▶ [Your task]
Find the lines that contain the word "pixels" and copy each one.

─── Input records ───

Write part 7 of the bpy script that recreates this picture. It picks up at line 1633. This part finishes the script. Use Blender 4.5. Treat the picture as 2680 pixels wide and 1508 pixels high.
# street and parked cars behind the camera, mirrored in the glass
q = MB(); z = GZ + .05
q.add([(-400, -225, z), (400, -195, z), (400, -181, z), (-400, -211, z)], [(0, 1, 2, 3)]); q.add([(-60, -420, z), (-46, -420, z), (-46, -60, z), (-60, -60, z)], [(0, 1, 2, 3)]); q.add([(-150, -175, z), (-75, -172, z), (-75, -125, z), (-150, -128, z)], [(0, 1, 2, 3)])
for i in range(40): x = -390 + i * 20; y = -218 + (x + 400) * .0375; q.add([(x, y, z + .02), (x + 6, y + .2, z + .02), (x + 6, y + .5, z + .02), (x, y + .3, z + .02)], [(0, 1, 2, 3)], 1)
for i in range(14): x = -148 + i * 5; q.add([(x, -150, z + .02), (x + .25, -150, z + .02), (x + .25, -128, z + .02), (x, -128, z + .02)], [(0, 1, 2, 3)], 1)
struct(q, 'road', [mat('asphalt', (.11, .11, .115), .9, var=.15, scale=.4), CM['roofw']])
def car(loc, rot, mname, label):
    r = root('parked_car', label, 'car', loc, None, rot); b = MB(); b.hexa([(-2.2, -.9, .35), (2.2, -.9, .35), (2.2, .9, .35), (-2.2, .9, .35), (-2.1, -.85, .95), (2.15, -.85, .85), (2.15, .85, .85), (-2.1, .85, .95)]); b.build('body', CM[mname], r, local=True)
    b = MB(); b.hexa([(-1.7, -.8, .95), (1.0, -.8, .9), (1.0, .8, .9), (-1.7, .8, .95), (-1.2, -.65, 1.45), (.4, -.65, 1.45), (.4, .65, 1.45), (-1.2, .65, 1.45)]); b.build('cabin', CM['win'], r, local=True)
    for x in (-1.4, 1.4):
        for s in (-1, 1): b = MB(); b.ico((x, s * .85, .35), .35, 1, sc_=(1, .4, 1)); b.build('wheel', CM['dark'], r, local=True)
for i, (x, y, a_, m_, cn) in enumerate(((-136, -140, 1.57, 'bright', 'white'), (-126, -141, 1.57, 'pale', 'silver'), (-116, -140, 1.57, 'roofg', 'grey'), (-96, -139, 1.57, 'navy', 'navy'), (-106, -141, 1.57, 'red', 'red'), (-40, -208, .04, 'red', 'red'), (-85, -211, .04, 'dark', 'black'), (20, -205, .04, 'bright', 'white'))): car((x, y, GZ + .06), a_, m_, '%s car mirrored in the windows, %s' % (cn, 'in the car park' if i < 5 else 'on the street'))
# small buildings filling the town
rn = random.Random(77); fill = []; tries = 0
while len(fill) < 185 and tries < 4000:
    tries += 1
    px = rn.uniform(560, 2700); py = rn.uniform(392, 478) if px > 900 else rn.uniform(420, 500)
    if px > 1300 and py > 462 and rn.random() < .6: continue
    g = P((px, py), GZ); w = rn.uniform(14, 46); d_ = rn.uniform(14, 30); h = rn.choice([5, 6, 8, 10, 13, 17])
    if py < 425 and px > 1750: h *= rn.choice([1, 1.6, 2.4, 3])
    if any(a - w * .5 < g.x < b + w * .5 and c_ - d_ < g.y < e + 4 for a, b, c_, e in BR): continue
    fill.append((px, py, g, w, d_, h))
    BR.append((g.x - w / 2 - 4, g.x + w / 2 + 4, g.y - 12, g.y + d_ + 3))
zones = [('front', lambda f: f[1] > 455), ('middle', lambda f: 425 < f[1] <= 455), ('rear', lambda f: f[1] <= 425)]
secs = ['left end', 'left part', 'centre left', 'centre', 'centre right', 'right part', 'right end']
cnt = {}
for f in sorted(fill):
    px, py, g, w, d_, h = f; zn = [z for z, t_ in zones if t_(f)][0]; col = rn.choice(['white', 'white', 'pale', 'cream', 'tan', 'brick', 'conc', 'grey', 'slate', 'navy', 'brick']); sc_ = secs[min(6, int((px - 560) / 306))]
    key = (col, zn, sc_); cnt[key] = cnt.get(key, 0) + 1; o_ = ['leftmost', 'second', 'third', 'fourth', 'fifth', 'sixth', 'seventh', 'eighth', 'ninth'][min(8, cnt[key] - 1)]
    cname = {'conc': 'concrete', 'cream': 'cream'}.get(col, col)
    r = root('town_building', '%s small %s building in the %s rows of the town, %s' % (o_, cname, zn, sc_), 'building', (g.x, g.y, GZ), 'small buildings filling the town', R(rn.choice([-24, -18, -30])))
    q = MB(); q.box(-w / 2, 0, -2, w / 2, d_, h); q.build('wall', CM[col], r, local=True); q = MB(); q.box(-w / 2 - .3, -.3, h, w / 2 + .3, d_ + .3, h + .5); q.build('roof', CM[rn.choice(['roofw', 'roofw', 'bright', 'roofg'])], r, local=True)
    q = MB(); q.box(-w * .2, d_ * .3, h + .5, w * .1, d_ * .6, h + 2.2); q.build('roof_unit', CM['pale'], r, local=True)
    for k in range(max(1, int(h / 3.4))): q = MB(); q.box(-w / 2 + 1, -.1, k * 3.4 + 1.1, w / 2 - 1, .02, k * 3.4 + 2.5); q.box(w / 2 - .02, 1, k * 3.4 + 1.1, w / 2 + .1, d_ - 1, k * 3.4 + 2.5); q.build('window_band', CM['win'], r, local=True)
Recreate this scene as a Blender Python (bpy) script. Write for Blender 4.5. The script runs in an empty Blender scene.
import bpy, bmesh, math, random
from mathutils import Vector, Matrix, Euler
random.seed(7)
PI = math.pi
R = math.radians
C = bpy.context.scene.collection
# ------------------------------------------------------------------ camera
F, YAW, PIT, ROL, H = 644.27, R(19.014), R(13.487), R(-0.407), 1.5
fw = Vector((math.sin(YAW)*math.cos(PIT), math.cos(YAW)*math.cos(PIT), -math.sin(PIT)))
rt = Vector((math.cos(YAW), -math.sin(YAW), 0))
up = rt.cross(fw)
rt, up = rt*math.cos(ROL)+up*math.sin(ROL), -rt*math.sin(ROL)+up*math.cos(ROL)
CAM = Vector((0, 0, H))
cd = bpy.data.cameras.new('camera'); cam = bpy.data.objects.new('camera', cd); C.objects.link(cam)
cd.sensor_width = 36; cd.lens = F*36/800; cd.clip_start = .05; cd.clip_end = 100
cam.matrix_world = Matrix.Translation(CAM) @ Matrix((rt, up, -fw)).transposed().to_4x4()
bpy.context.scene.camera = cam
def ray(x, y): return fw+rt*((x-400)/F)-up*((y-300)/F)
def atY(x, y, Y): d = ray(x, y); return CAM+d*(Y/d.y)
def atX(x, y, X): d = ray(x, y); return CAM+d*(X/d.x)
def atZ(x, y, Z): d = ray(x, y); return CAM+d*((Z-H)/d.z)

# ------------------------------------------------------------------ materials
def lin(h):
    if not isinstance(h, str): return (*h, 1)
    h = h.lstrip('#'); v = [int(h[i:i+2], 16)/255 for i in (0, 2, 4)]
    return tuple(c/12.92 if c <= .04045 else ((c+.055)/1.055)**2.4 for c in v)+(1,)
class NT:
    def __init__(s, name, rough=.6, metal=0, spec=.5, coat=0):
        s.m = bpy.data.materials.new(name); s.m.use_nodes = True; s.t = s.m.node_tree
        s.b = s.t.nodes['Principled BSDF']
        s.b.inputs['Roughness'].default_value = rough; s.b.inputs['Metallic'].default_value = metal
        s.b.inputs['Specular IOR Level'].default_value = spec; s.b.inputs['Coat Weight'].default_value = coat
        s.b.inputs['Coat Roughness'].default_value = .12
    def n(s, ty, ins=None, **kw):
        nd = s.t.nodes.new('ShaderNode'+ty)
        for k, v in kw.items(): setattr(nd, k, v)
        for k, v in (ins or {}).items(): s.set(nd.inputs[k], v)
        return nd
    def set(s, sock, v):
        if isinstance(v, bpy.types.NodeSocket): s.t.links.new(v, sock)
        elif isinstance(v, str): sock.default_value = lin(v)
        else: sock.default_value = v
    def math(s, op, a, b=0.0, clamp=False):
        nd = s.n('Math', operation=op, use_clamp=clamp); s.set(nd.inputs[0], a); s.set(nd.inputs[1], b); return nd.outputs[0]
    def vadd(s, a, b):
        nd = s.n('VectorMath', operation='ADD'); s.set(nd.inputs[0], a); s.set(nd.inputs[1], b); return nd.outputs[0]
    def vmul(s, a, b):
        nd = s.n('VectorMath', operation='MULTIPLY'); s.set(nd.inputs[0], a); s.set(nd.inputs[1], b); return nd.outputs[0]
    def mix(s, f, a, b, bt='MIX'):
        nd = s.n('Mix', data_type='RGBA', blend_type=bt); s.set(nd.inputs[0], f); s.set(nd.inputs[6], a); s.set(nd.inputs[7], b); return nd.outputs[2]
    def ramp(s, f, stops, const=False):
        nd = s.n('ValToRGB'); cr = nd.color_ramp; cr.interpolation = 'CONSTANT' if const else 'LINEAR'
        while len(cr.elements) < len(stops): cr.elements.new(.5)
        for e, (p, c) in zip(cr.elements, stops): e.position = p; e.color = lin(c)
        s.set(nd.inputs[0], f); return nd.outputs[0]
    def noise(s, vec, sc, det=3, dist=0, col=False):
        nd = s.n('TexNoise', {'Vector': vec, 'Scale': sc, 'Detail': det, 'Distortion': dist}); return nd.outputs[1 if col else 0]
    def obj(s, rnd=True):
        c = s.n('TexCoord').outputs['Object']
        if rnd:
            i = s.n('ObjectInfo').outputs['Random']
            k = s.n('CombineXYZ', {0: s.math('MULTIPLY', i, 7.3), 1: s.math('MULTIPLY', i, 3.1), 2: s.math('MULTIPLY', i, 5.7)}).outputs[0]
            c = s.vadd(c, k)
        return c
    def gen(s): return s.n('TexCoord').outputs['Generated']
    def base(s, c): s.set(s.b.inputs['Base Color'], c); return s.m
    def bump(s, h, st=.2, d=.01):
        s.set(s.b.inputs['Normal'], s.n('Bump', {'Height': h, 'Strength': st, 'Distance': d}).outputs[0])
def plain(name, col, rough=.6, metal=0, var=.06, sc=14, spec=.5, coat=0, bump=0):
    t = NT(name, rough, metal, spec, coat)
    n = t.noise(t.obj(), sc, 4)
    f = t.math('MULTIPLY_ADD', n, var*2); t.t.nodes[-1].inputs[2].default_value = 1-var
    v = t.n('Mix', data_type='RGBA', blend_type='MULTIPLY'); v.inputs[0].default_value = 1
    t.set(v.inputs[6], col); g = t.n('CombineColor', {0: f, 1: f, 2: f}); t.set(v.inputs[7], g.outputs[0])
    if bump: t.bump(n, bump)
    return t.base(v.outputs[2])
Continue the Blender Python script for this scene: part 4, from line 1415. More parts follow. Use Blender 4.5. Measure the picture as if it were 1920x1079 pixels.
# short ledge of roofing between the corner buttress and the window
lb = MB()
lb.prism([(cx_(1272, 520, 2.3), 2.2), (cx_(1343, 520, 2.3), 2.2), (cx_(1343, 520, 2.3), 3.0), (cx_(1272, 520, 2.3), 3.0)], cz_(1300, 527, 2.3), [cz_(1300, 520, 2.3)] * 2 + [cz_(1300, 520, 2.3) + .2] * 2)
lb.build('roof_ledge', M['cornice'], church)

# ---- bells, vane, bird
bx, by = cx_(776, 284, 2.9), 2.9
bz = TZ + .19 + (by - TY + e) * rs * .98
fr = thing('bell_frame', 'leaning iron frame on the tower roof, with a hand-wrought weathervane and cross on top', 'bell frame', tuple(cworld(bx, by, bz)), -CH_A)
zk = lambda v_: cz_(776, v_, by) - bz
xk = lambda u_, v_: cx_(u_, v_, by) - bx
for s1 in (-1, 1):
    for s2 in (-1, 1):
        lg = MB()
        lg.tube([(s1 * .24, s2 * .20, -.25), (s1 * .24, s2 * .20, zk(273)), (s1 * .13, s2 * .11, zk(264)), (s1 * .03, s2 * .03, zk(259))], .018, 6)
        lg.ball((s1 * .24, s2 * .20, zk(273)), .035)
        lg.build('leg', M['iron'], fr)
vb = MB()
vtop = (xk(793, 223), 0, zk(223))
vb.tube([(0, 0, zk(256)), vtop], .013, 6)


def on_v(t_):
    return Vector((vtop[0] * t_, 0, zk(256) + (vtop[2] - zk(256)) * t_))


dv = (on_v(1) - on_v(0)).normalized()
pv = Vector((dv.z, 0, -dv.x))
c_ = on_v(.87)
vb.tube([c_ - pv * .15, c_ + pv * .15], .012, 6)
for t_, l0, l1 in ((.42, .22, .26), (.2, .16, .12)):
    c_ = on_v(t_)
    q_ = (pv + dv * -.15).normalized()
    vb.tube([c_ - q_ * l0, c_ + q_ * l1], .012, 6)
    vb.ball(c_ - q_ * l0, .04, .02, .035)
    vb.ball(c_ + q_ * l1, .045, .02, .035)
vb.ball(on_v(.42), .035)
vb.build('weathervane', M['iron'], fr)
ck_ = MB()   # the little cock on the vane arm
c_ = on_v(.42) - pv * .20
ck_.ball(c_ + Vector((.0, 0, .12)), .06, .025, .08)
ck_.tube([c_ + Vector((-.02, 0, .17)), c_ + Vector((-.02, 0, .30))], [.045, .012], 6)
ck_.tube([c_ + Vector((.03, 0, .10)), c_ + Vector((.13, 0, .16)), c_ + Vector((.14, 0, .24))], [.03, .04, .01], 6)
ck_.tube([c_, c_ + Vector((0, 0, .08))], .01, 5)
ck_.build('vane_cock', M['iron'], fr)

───

▶ [Written response]
Write part 7 of the bpy script that recreates this picture. It picks up at line 1633. This part finishes the script. Use Blender 4.5. Treat the picture as 2680 pixels wide and 1508 pixels high.
Continue the Blender Python script for this scene: part 4, from line 1415. More parts follow. Use Blender 4.5. Measure the picture as if it were 1920x1079 pixels.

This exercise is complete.